5.7.15.Naar het oordeel van het Hof heeft de ontvanger wel aannemelijk gemaakt dat de in verband met de naheffingsaanslag OB 2007 belopen heffingsrente aan belanghebbende is te wijten, voor zover het de nageheven omzetbelasting betreft in verband met de levering van de laatste twee appartementen in het project, van in totaal (afgerond) € 41.323 (zie 2.18). Met inachtneming van hetgeen het Hof reeds heeft overwogen onder 5.5.6 en 5.5.5 is het Hof van oordeel dat belanghebbende ten tijde van de levering van deze twee appartementen dermate laakbaar onzorgvuldig heeft gehandeld – met name door de wijze waarop de ontvangen koopsommen, inclusief de daarin begrepen omzetbelasting – zijn aangewend, dat het belopen van de heffingsrente in zoverre aan belanghebbende is te wijten.
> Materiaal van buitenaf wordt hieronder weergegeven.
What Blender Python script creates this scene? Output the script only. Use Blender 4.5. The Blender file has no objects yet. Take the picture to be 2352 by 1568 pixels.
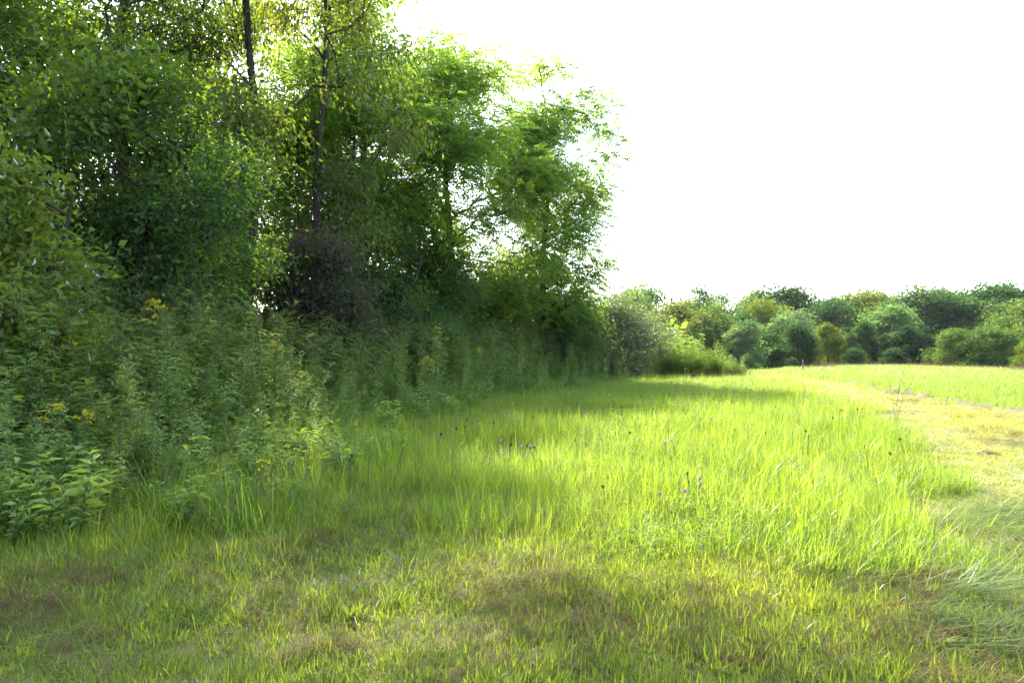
import bpy, math, random
import numpy as np
from mathutils import Vector

# ------------------------------------------------------------------ camera, sky, sun, exposure
scene = bpy.context.scene
COL = scene.collection
R = math.radians
CAM_H = 1.5
F = 1568.0            # focal length in photo units (photo taken as 2352 x 1568)
HOR = 805.0           # eye level row in the photo

cam = bpy.data.cameras.new('camera')
cam.lens = 24.0
cam.sensor_width = 36.0
cam.clip_start = 0.05
cam.clip_end = 3000.0
cam_o = bpy.data.objects.new('camera', cam)
COL.objects.link(cam_o)
cam_o.location = (0, 0, CAM_H)
cam_o.rotation_euler = (R(90 + 0.77), 0, 0)
scene.camera = cam_o

SUN_AZ, SUN_EL = -17.0, 46.0      # degrees left of the view direction, above the horizon
world = bpy.data.worlds.new('World')
scene.world = world
world.use_nodes = True
wt = world.node_tree
wt.nodes.clear()
sky = wt.nodes.new('ShaderNodeTexSky')
sky.sky_type = 'NISHITA'
sky.sun_disc = False
sky.sun_elevation = R(SUN_EL)
sky.sun_rotation = R(SUN_AZ)
sky.air_density = 1.0
sky.dust_density = 1.5
sky.ozone_density = 1.0
bg = wt.nodes.new('ShaderNodeBackground')
bg.inputs['Strength'].default_value = 0.15
wo = wt.nodes.new('ShaderNodeOutputWorld')
wt.links.new(sky.outputs[0], bg.inputs['Color'])
wt.links.new(bg.outputs[0], wo.inputs['Surface'])

sl = bpy.data.lights.new('sun', 'SUN')
sl.energy = 3.8
sl.angle = R(0.53)
sl.color = (1.0, 0.93, 0.78)
sun = bpy.data.objects.new('sun', sl)
COL.objects.link(sun)
az, el = R(SUN_AZ), R(SUN_EL)
SUNV = Vector((math.sin(az) * math.cos(el), math.cos(az) * math.cos(el), math.sin(el)))
sun.rotation_euler = SUNV.to_track_quat('Z', 'Y').to_euler()

vs = scene.view_settings
vs.view_transform = 'Standard'
vs.look = 'None'
vs.exposure = 2.65
vs.gamma = 1.0
vs.use_curve_mapping = False
cy = scene.cycles
cy.adaptive_threshold = 0.022
cy.use_denoising = True
cy.denoising_prefilter = 'NONE'
cy.use_light_tree = False
cy.max_bounces = 6
cy.diffuse_bounces = 3
cy.glossy_bounces = 2
cy.transmission_bounces = 4
cy.caustics_reflective = False
cy.caustics_refractive = False
cy.sample_clamp_indirect = 0.5
cy.sample_clamp_direct = 1.2

# ------------------------------------------------------------------ helpers
def norm(a):
    return a / np.maximum(np.linalg.norm(a, axis=-1, keepdims=True), 1e-9)

def smooth(t):
    t = np.clip(t, 0, 1)
    return t * t * (3 - 2 * t)

def at(u, v, y):
    """photo position and distance -> world point"""
    return ((u - 1176.0) / F * y, y, CAM_H + (HOR - v) / F * y)

def vnoise(x, y, seed=0):
    """cheap smooth value noise, about 0..1"""
    x = np.asarray(x, float); y = np.asarray(y, float)
    xi = np.floor(x); yi = np.floor(y)
    fx = smooth(x - xi); fy = smooth(y - yi)
    def h(a, b):
        s = np.sin(a * 127.1 + b * 311.7 + seed * 74.7) * 43758.5453
        return s - np.floor(s)
    return (h(xi, yi) * (1 - fx) + h(xi + 1, yi) * fx) * (1 - fy) + (h(xi, yi + 1) * (1 - fx) + h(xi + 1, yi + 1) * fx) * fy

CT = np.array([-2, .28, .385, .49, .62, .75, 1.3])
CD = np.array([43, 43, 46, 64, 59, 47, 40.])
def crest(x, y):
    return np.interp(x / np.maximum(y, 6.0), CT, CD)

def hgt(x, y):
    x = np.asarray(x, float); y = np.asarray(y, float)
    xf = np.interp(y, [4, 5.6, 9.5, 12.5, 16, 20.5, 25, 31, 35.5], [-4.2, -3.7, -3.6, -3.5, -2.9, -1.2, .9, 4.6, 7.6])
    h = 0.95 * smooth((xf - x + .3) / 6.0) * (1 - smooth((y - 37) / 10))
    near = 1 - smooth((np.hypot(x, y) - 30) / 40)
    h = h + near * (0.10 * (vnoise(x * .45, y * .45, 1) - .5) + 0.02 * (vnoise(x * 1.3, y * 1.3, 2) - .5))
    e = np.clip(y - crest(x, y), 0, None)
    return h - 5.0 * (1 - np.exp(-(e / 22.0) ** 2))

class MB:
    """collects vertices and faces (numpy) for one mesh object"""
    def __init__(s):
        s.v = []; s.t = []; s.q = []; s.a = []; s.n = 0
    def add(s, v, tris=None, quads=None, tint=0.5):
        v = np.asarray(v, float).reshape(-1, 3)
        s.v.append(v)
        t = np.broadcast_to(np.asarray(tint, float), (len(v),)) if np.ndim(tint) <= 1 else tint.reshape(-1)
        s.a.append(np.array(t, float))
        if tris is not None: s.t.append(np.asarray(tris, int).reshape(-1, 3) + s.n)
        if quads is not None: s.q.append(np.asarray(quads, int).reshape(-1, 4) + s.n)
        s.n += len(v)
        return s
    def mesh(s, name, mat, smooth_shade=False):
        v = np.concatenate(s.v); a = np.concatenate(s.a)
        t = np.concatenate(s.t) if s.t else np.zeros((0, 3), int)
        q = np.concatenate(s.q) if s.q else np.zeros((0, 4), int)
        me = bpy.data.meshes.new(name)
        me.vertices.add(len(v)); me.vertices.foreach_set('co', v.astype(np.float32).ravel())
        nl = t.size + q.size
        me.loops.add(nl); me.loops.foreach_set('vertex_index', np.concatenate([t.ravel(), q.ravel()]).astype(np.int32))
        me.polygons.add(len(t) + len(q))
        st = np.concatenate([np.arange(len(t)) * 3, t.size + np.arange(len(q)) * 4]).astype(np.int32)
        me.polygons.foreach_set('loop_start', st)
        if smooth_shade:
            me.polygons.foreach_set('use_smooth', np.ones(len(st), bool))
        at_ = me.attributes.new('tint', 'FLOAT', 'POINT')
        at_.data.foreach_set('value', a.astype(np.float32))
        me.update(calc_edges=True)
        if mat: me.materials.append(mat)
        return me

def link(name, me, parent=None, loc=None, rz=0.0, sc=1.0):
    o = bpy.data.objects.new(name, me)
    COL.objects.link(o)
    if parent is not None: o.parent = parent
    if loc is not None: o.location = loc
    if rz: o.rotation_euler = (0, 0, rz)
    if np.ndim(sc) or sc != 1.0: o.scale = (sc, sc, sc) if not np.ndim(sc) else sc
    return o

def tag(o, label=None, cat=None, group=None, kind=None):
    if label: o['label'] = label
    if cat: o['category'] = cat
    if group: o['group'] = group
    if kind: o['kind'] = kind
    return o

def thing(name, meshes, loc, label, cat, group=None, rz=0.0, sc=1.0, color=None, tilt=(0, 0)):
    """an Empty with one mesh child per part; meshes = [(part name, mesh, kind or None)]"""
    e = link(name, None, None, loc, 0, sc)
    e.rotation_euler = (tilt[0], tilt[1], rz)
    tag(e, label, cat, group)
    for pn, me, kd in meshes:
        p = link(pn, me, e)
        if kd: p['kind'] = kd
        if color is not None: p.color = color
    return e

# ------------------------------------------------------------------ materials
def nodes_of(name):
    m = bpy.data.materials.new(name); m.use_nodes = True
    nt = m.node_tree; nt.nodes.clear()
    return m, nt, nt.nodes, nt.links

def leafmat(name, ca, cb, ta, tb, trans=.5, gloss=.14, rough=.42, rnd=.35, objcol=False, patch=None):
    """thin leaf: reflects ca..cb, lets through ta..tb (by the leaf's own tint), waxy top"""
    m, nt, N, L = nodes_of(name)
    at_ = N.new('ShaderNodeAttribute'); at_.attribute_name = 'tint'
    oi = N.new('ShaderNodeObjectInfo')
    ma = N.new('ShaderNodeMath'); ma.operation = 'MULTIPLY_ADD'
    L.new(oi.outputs['Random'], ma.inputs[0]); ma.inputs[1].default_value = rnd; ma.inputs[2].default_value = -rnd / 2
    ad = N.new('ShaderNodeMath'); ad.operation = 'ADD'
    L.new(at_.outputs['Fac'], ad.inputs[0]); L.new(ma.outputs[0], ad.inputs[1])
    fac = ad.outputs[0]
    if patch:
        ge = N.new('ShaderNodeNewGeometry')
        no = N.new('ShaderNodeTexNoise'); no.inputs['Scale'].default_value = patch[0]; no.inputs['Detail'].default_value = 3
        L.new(ge.outputs['Position'], no.inputs['Vector'])
        m2 = N.new('ShaderNodeMath'); m2.operation = 'MULTIPLY_ADD'
        L.new(no.outputs['Fac'], m2.inputs[0]); m2.inputs[1].default_value = patch[1]; m2.inputs[2].default_value = -patch[1] / 2
        a2 = N.new('ShaderNodeMath'); a2.operation = 'ADD'
        L.new(fac, a2.inputs[0]); L.new(m2.outputs[0], a2.inputs[1]); fac = a2.outputs[0]
    def mixc(x, y):
        mx = N.new('ShaderNodeMix'); mx.data_type = 'RGBA'; mx.clamp_factor = True
        L.new(fac, mx.inputs['Factor'])
        mx.inputs['A'].default_value = (*x, 1); mx.inputs['B'].default_value = (*y, 1)
        out = mx.outputs['Result']
        if objcol:
            mu = N.new('ShaderNodeMix'); mu.data_type = 'RGBA'; mu.blend_type = 'MULTIPLY'; mu.inputs['Factor'].default_value = 1
            L.new(out, mu.inputs['A']); L.new(oi.outputs['Color'], mu.inputs['B']); out = mu.outputs['Result']
        return out
    d = N.new('ShaderNodeBsdfDiffuse'); L.new(mixc(ca, cb), d.inputs['Color'])
    t = N.new('ShaderNodeBsdfTranslucent'); L.new(mixc(ta, tb), t.inputs['Color'])
    mx = N.new('ShaderNodeMixShader'); mx.inputs[0].default_value = trans
    L.new(d.outputs[0], mx.inputs[1]); L.new(t.outputs[0], mx.inputs[2])
    g = N.new('ShaderNodeBsdfGlossy'); g.inputs['Roughness'].default_value = rough
    fr = N.new('ShaderNodeFresnel'); fr.inputs['IOR'].default_value = 1.35
    mf = N.new('ShaderNodeMath'); mf.operation = 'MULTIPLY'; L.new(fr.outputs[0], mf.inputs[0]); mf.inputs[1].default_value = gloss
    m3 = N.new('ShaderNodeMixShader'); L.new(mf.outputs[0], m3.inputs[0])
    L.new(mx.outputs[0], m3.inputs[1]); L.new(g.outputs[0], m3.inputs[2])
    o = N.new('ShaderNodeOutputMaterial'); L.new(m3.outputs[0], o.inputs['Surface'])
    return m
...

5.7.16.Ter zake van het resterende bedrag van de omzetbelastingschuld over 2007 van € 1.302,08 is niet duidelijk geworden op welke (onjuiste) kwartaalaangifte deze betrekking heeft, noch waarin de aard van de onjuistheid is gelegen. De ontvanger, die ter zake geen (specifieke) argumenten heeft aangevoerd, heeft niet aannemelijk gemaakt het belopen van de heffingsrente over dit nageheven (rest)bedrag aan belanghebbende is te wijten.